The defendant holds real estate as tenant of the plaintiffs for a long term. One covenant of the written lease is that beside paying an annual rental of $18,000, water and other rates, the lessee "will also pay in addition in each year whenever the same are due and payable and before any interest or penalty accrues thereon, all taxes and assessments whatsoever, except betterment taxes, which may be levied for or in respect of the said leased premises, or any part thereof, or upon or in respect of the rent payable hereunder by the Lessee, howsoever and to whomsoever assessed." The defendant in accordance with the requirement of the federal income tax law approved October 3, 1913, (U.S. St. 1913, c. 16,) withheld at its source and paid to the United States the "normal [income] tax" on certain rentals due under the lease and deducted the amount from the rent reserved in the lease. The present action is brought to recover the amount so withheld, paid and deducted.
In the Superior Court the case was submitted upon an agreed statement of facts to McLaughlin, J., who found for the defendant and reported the case for determination by this court.

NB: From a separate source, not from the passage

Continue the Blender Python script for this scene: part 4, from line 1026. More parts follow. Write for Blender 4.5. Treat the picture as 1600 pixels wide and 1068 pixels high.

The question presented is whether the money withheld by the defendant and paid by it to the United States in accordance with the requirements of the federal income tax was a tax or assessment upon or in respect of the rent payable under the lease. The federal law in paragraph E of § 2 imposes the duty upon a person in the position of the defendant as lessee to the plaintiffs as lessors "to deduct and withhold" from the rent "such sum as will be sufficient to pay the normal tax imposed thereon by this section, and shall pay to the officer of the United States Government authorized to receive the same; and they are each hereby made personally liable for such tax." In this quotation the words "normal tax" as applied to the facts in the case at bar doubtless mean a tax of one per cent on the annual rent. That is the rate which has been paid by the defendant; and the words "imposed thereon" must refer to the rental, for there is no other source of income of the lessors subjected to a tax to which these words can allude. The concluding phrase renders the lessee personally liable for the payment of what is described as "such tax." That also can relate only to the rental.
It seems to follow that, applying the phraseology of the income tax law to the covenant of the lease, the sum of money which the lessee has been compelled by that law to withhold from the plaintiffs and pay to the United States Government belongs to the class of imposts correctly described as "taxes and assessments" and that it has been levied "upon or in respect of the rent payable" under the lease. While in a general sense it is true that the income tax is laid upon "the entire net income" of the individual, and not upon each of the several items of which it is composed, yet where the person who pays rent is required by the law to pay a percentage thereon to the government in way of tax and in behalf of the person who receives the rent, such payment is a tax in respect of the rent. It is not every source of income which is taxable. Interest upon obligations of the United States and its possessions and of any State or political subdivision thereof are exempted as well as dividends upon stock of corporations or other associations which pay a tax under the act. There are also deductions by way of expenses and otherwise. But these considerations do not overbear the direct and explicit words of the act which seem to us to bring the imposition here in controversy within the kind of tax and assessment which is described in the lease.
The distinction between a general income tax and a tax upon the sources from which that income springs as applied to the instant statute is not sound in view of the decision in Pollock v. Farmers' Loan Trust Co. 157 U.S. 429, 580, 581. It there was held that "a tax upon rents or income issuing out of lands" is not intrinsically different from a tax on the land itself. "An annual tax upon the annual value or annual user of real estate appears to us the same in substance as an annual tax on the real estate, which would be paid out of the rent or income." When the same case was heard upon reargument in 158 U.S. 601, the decision upon this point was reaffirmed in these words, at page 637, "We adhere to the opinion already announced, that, taxes on real estate being indisputably direct taxes, taxes on the rents or income of real estate are equally direct taxes." The binding force of these decisions does not appear to be affected or put in question by Brushaber v. Union Pacific Railroad, 240 U.S. 1.
The minute provisions of the instant act for withholding the tax at the source and the description of the payment thus exacted as a tax forbid the conclusion that the tax is not levied upon a separate source from which a part of the net income is derived.
The defendant has refused to pay a part of the rent reserved in the lease. It justifies that refusal on the ground that it has been compelled to pay therefrom a sum exacted by the United States Government. The only payment which the United States had a right to exact under the law was a tax at a specified percentage upon the rent reserved for a stated period of time. That exaction is called in the act of Congress a "tax." It is in its nature a tax. But by the terms of the lease, the defendant has obligated itself to pay "all taxes and assessments . . . upon or in respect of the rent . . . howsoever and to whomsoever assessed." The setting forth of the defence shows that it cannot prevail.
A change in the law as to taxation during the term of the lease is of no consequence. Welch v. Phillips, 224 Mass. 267. The covenant is to pay all taxes except betterments.
This record does not raise any question as to a reduction by a lessee of the amount which, as between the lessors and lessee, it ought to withhold from the rent and pay to the United States government. The defendant seeks to deduct from the rent reserved that which it contends it already has paid as a tax, being obligated to pay all taxes assessed on account of that rent. That it cannot do.
In accordance with the terms of the report, let the entry be
Case remanded to the Superior Court for the assessment of damages.
The case was submitted on briefs in June, 1916, and afterwards was submitted on briefs to all the justices except Loring, J.